23 février 2023
Mathilde n'en peut plus. Cela fait trois jours qu'elle «roumegue» dans sa tête. Sa petite fille de treize ans, Julie, est venue passer quelques jours de vacances. Tous ceux qu'elle aime fréquenter aux alentours ont été prévenus. Et d'abord Sylvain, le petit fils de ses voisins et amis qui lui aussi est en visite chez ses grands parents. Avec Julie ils se connaissent depuis toujours et ils sont très proches.
Et depuis trois jours qu'elle est là c'est l'enfer; mademoiselle ne décroche pas de son portable : elle suit minutez par minute son compte Facebook où elle a cinq cents amis (on doit dire followers). Elle doit impérativement profiter de ses vacances pour dépasser sa copine Muriel qui en a huit cents. Pas le temps de revoir Sylvain ni les autres pour des occupations «débiles». Pas le temps de manger ni de sortir de sa chambre… Mathilde a téléphoné aux parents de la petite pour les avertir qu'après avoir essayé la douceur, sans résultat, elle allait passer à d'autres méthodes. Après avoir reçu leur accord pour trouver une solution à ce problème qu'ils n'avaient pas su régler, Mathilde est passée à l'action. Elle a invité Sylvain pour l'après midi même. Pour le reste des quelques jours avant le départ de Julie elle avait établit un programme d'activités sans une minute de répit : séance d'accrobranche en forêt, atelier de bataille à l'épée sur le site d'un château fort avec visite en costumes d'époque, excursion en péniche… Et au moment de monter dans la voiture, le portable de Julie avait mystérieusement disparu. Il a fallu partir sans, car on ne devait pas rater le rendez vous. Les larmes de la petite se sont rapidement taries. Elle n'a plus pensé à son portable qu'elle a retrouvé au moment de rentrer chez elle.

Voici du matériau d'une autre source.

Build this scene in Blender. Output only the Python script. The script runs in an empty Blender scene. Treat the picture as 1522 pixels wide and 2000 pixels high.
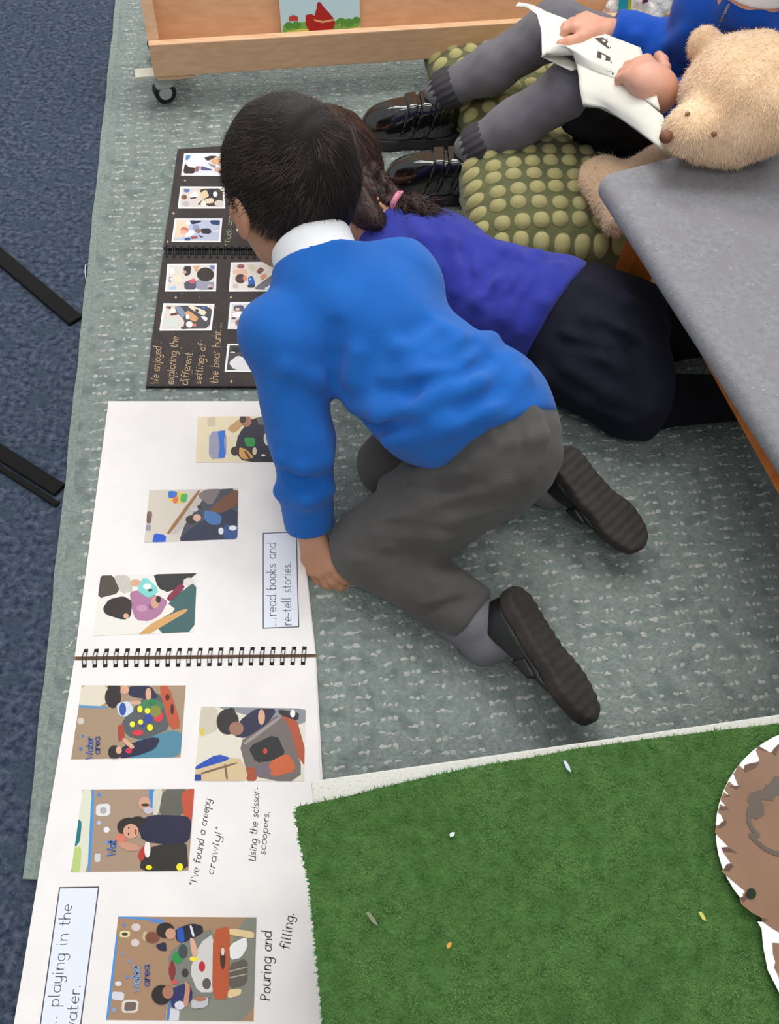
import bpy, bmesh, math, random
import numpy as np
from mathutils import Vector, Matrix, Euler
random.seed(7); rng = np.random.default_rng(7)
S = bpy.context.scene; COL = S.collection
# ------------------------------------------------------------------ camera, world, lights, exposure
CH = 1.0; CF = 1600.0                                   # camera height (m), focal length in px of a 1522 px frame
PITCH = math.radians(59); ROLL = math.radians(-6.5)
fw = np.array([0, math.cos(PITCH), -math.sin(PITCH)])
r0 = np.array([1., 0, 0]); d0 = np.array([0, -math.sin(PITCH), -math.cos(PITCH)])
rt = r0*math.cos(ROLL) + d0*math.sin(ROLL); dn = -r0*math.sin(ROLL) + d0*math.cos(ROLL)
CAMP = np.array([0, 0, CH])
cd = bpy.data.cameras.new('camera'); cam = bpy.data.objects.new('camera', cd); COL.objects.link(cam)
cd.sensor_fit = 'HORIZONTAL'; cd.sensor_width = 36; cd.lens = 36*CF/1522; cd.clip_start = .01
M = Matrix(((rt[0], -dn[0], -fw[0], 0), (rt[1], -dn[1], -fw[1], 0), (rt[2], -dn[2], -fw[2], CH), (0, 0, 0, 1)))
cam.matrix_world = M; S.camera = cam
w = bpy.data.worlds.new('room_light'); S.world = w; w.use_nodes = True
bg = w.node_tree.nodes['Background']; bg.inputs[0].default_value = (.93, .97, 1, 1); bg.inputs[1].default_value = .60
def area(name, loc, target, sx, sy, power, col=(1, 1, 1)):
    l = bpy.data.lights.new(name, 'AREA'); l.shape = 'RECTANGLE'; l.size = sx; l.size_y = sy; l.energy = power; l.color = col
    o = bpy.data.objects.new(name, l); COL.objects.link(o); o.location = loc
    o.rotation_euler = (Vector(target)-Vector(loc)).to_track_quat('-Z', 'Y').to_euler(); return o
area('ceiling_or_fill_light', (-.7, 1.3, 2.6), (-.7, 1.3, 0), 1.2, .6, 20, (1, .98, .95))
area('ceiling_or_fill_light', (1.1, 1.5, 2.6), (1.1, 1.5, 0), 1.2, .6, 20, (1, .98, .95))
area('ceiling_or_fill_light', (-.2, 2.3, 2.6), (-.2, 2.2, 0), 1.2, .6, 32, (1, .98, .95))
area('ceiling_or_fill_light', (.1, -.7, 2.6), (.1, -.5, 0), 1.2, .6, 16, (1, .98, .95))  # added front fill behind the camera, lifts faces turned this way; not a known lamp
area('daylight', (-.6, 4.6, 1.7), (-.1, .9, .0), 2.4, 1.2, 85, (.93, .97, 1))
S.view_settings.view_transform = 'Standard'; S.view_settings.look = 'None'
S.view_settings.exposure = -.10; S.view_settings.gamma = 1; S.view_settings.use_curve_mapping = False

# ------------------------------------------------------------------ small helpers
def ray(px, py): return fw + rt*(px-761)/CF + dn*(py-1000)/CF
def P(px, py, z=0.):
    v = ray(px, py); return CAMP + v*(CH-z)/-v[2]
def PL(px, py, o, n):
    v = ray(px, py); n = np.array(n); return CAMP + v*(((np.array(o)-CAMP)@n)/(v@n))
def nrm(v): v = np.array(v, float); return v/np.linalg.norm(v)
def lin(c): return tuple(((x/255)/12.92 if x/255 <= .04045 else ((x/255+.055)/1.055)**2.4) for x in c)+(1,)
MATS = {}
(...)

Facebook, Myspace, Twitter, cinq cents millions d'amis… C'était l'accroche de couverture d'un magazine dans le vent, il y a quelques mois. Démarche narcissique où l'on ne parle que de soi, les réseaux sociaux entretiennent le leurre d'avoir facilement jusqu'à plus de mille amis d'un seul clic de souris. Une grave conséquence de cette explosion est un affadissement de la notion d'amitié. Etre ami avec quelqu'un suppose un choix entre beaucoup d'appelés et peu d'élus. Il faut passer du temps avec cet autre, avoir des affinités, des activités en commun. L'illusion de vouloir se faire aimer de tout le monde a pour conséquence des relations assez superficielles pour qu'aucun conflit ne puisse prendre forme. Or un véritable ami acceptera que vous affirmiez une opinion différente voire opposée à la vôtre. Enfin, en cas de coup dur un véritable ami vous soutiendra. C'est ainsi qu'une lycéenne s'est suicidée après avoir annoncé son intention sur facebook. Aucun de ses «amis» n'a réagi. Britannique, elle avait 1 048 amis sur Facebook. Le jour de Noël elle leur annonce son intention de se donner la mort. Parmi eux, 148 ont répondu mais aucun n'a donné l'alerte et elle est morte comme elle l'avait annoncé.
Nous vivons le paradoxe d'avoir de plus en plus de moyens de communiquer alors que nous prêtons de moins en moins d'attention à l'autre et que nous souffrons de n'être écouté (aimé) par personne voire de se sentir seul.
L'amitié – comme l'amour – nécessite du temps, des prises de risques, un engagement sur le long terme. Avec forcément des déceptions et de la souffrance lorsque ça ne marche pas. C'est le prix à payer pour construire une relation solide, faite pour durer.